Drawn Away Together, curated by James Clegg at the Talbot Rice Gallery, brings together a group of Scottish-based abstract artists who want to question this assumpton. They span a range of ages and stages: one is an undergraduate, another has been exhibiting for more than 30 years. Without offering up heavy duty explanations, the show is their way of saying, yes, our work does have critical and theoretical weight, it is thought through, whilst at the same time being playful, contemplative, philosophical, experimental, all the various things which abstract art can be.

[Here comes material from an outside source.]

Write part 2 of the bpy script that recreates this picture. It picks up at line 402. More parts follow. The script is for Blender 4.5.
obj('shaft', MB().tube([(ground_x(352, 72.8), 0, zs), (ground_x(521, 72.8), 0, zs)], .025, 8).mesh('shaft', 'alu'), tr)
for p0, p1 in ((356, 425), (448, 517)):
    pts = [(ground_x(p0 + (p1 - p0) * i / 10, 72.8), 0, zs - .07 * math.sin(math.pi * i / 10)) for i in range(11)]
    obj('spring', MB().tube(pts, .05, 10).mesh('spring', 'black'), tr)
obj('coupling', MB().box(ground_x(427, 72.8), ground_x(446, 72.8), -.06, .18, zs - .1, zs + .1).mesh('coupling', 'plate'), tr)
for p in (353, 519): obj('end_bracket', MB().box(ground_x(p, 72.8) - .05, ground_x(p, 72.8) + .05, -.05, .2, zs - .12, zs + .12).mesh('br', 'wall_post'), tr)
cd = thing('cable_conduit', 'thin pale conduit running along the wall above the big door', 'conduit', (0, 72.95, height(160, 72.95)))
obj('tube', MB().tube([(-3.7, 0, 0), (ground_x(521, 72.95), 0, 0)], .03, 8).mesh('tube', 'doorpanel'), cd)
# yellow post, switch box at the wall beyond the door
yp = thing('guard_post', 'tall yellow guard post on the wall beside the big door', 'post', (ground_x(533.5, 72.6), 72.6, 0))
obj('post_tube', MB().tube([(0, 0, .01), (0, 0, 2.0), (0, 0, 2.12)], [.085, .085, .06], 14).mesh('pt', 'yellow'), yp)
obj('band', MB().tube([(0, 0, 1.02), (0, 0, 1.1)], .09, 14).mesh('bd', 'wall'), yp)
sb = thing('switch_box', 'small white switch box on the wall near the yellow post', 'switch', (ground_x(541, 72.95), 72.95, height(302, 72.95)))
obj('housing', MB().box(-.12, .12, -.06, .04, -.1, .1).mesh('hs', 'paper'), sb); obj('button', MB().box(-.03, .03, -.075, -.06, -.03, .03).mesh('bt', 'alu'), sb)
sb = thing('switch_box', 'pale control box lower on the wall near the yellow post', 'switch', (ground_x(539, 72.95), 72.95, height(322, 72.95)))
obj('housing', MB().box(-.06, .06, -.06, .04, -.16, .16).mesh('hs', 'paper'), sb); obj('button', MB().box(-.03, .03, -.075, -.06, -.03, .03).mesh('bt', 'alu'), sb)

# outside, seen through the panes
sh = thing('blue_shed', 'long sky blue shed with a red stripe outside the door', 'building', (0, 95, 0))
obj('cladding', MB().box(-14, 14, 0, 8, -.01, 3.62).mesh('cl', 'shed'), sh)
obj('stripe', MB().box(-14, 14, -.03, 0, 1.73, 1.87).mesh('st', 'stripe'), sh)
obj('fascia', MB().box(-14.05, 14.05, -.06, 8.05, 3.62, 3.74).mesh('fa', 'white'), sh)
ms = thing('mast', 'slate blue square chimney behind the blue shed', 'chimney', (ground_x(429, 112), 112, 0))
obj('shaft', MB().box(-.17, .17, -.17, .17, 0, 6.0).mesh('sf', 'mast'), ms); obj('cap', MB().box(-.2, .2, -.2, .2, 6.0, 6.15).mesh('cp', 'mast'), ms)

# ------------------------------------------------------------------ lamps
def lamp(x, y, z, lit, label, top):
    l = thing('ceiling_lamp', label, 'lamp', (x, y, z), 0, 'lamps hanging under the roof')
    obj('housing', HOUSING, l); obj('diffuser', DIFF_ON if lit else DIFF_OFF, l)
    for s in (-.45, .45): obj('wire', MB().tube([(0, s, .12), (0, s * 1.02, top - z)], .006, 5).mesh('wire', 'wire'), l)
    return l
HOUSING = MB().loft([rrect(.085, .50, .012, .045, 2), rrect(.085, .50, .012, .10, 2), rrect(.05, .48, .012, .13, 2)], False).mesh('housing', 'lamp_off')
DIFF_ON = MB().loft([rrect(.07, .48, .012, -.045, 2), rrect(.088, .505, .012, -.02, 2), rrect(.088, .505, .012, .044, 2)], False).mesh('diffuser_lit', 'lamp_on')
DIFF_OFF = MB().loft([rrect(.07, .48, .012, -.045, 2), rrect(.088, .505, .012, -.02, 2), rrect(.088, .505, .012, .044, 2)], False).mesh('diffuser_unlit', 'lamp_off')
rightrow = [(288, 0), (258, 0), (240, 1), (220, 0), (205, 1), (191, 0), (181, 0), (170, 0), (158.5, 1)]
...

The definition of abstract art here is itself dynamic. Alan Shipway’s work is perhaps the closest to the classical definition, making marks and shapes on canvas which have a purity and economy, though they may be anything but simple. His paintings have titles like Unspoken, Unsaid, No Knowing, letting us know they will resist attempts to explain them in words, but are nonetheless serious paintings which repay time spent.

Kevin Henderson’s paintings aren’t abstract in the formal sense as they often contain or suggest images, but their sense of poetic logic could be said to be an abstract sensibility. Andrew Mackenzie is arguably not an abstract painter: he layers precise geometrical forms on top of exquisitely detailed paintings of rivers, rocks and trees, but he makes a valuable contribution to the argument of the show, and it is always a pleasure to see his work.

Jo Milne is interested in things which can’t be visually represented – an interesting proposition for a visual artist. Her subject here is string theory, her works intricate spirals cut from maps, materials which bring their own raft of history and connotations. Miranda Blennerhassett has created a mural based on the ornamental metal grille from a subway vent in New York, in turn drawing our attention more vividly to the patterns around us in the architecture of the gallery.

Eric Schumacher is a postmodern abstractionist whose playful sculptures make use of strong geometric shapes but work against the abstract instinct to reduce and purify by adding elements of the mass-produced and throw-away. He is a young name to watch, as is Rachel Barron, who has turned the Round Room into something between a design studio and a medieval astronomer’s laboratory. She has created bespoke machines for generating abstract prints, and arranged further shapes and geometrical tools on the walls.

She will add to her work during the exhibition, as will some of the other artists. This is a show about process, opening up discussions about ways of working which are usually private and mysterious. In that sense, perhaps abstraction itself is a process rather than a hard-edge definition. It’s a show to learn from, if you have the time to read, think, absorb and enter into its arguments. But, for the casual viewer, it does share the challenges of most abstract shows: a certain opaqueness which leaves one looking for a way in. This is, of course, the nature of the problem the show is discussing. As viewers, we must be prepared to find ways to engage which don’t involve multiple pages of explanation.

There is an interesting dialogue going on between Drawn Away Together and Anthony Hatwell: Sculpture and Drawings in the Talbot Rice’s Georgian Gallery. Hatwell studied under David Bomberg in the 1950s and exhibited in the London Group in the 1960s alongside the likes of David Hockney and Frank Auerbach. He was an influential teacher as Head of Sculpture at Edinburgh College of Art for over 20 years, but kept his own work intensely private. Incredibly, at the age of 82, this is his first solo show.

The exhibition is evidence of a lifelong process, a wrestling with questions with which many of the artists in Drawn Away Together would identify: how abstract does something have to be before it stops being representational? How does a work of art become a metaphor for something bigger? How does one push a form until it encapsulates the essence of a thing, not just its visible form but its inner nature?

Hatwell’s drawings and paint sketches are fluid, confident experiments pushing the traditional genres of art, such as the nude and the portrait, against the constraints of modernism. His sculptures are remarkable: blocks of wood hewn to make primitive heads, planks and spars fixed together to create dynamic figures, smaller works in bronze suggesting draped or reclining figures but moving closer to the abstracted form. The works have the abstractionist’s sense of economy: what is the smallest number of components needed to convey a head, or a dancing figure, or a girl tying her hair? And is it possible that such a form will convey the essence of the thing more effectively than something more complex and realistic? It is a fine body of work, all the more remarkable for having remained hidden for more than 40 years.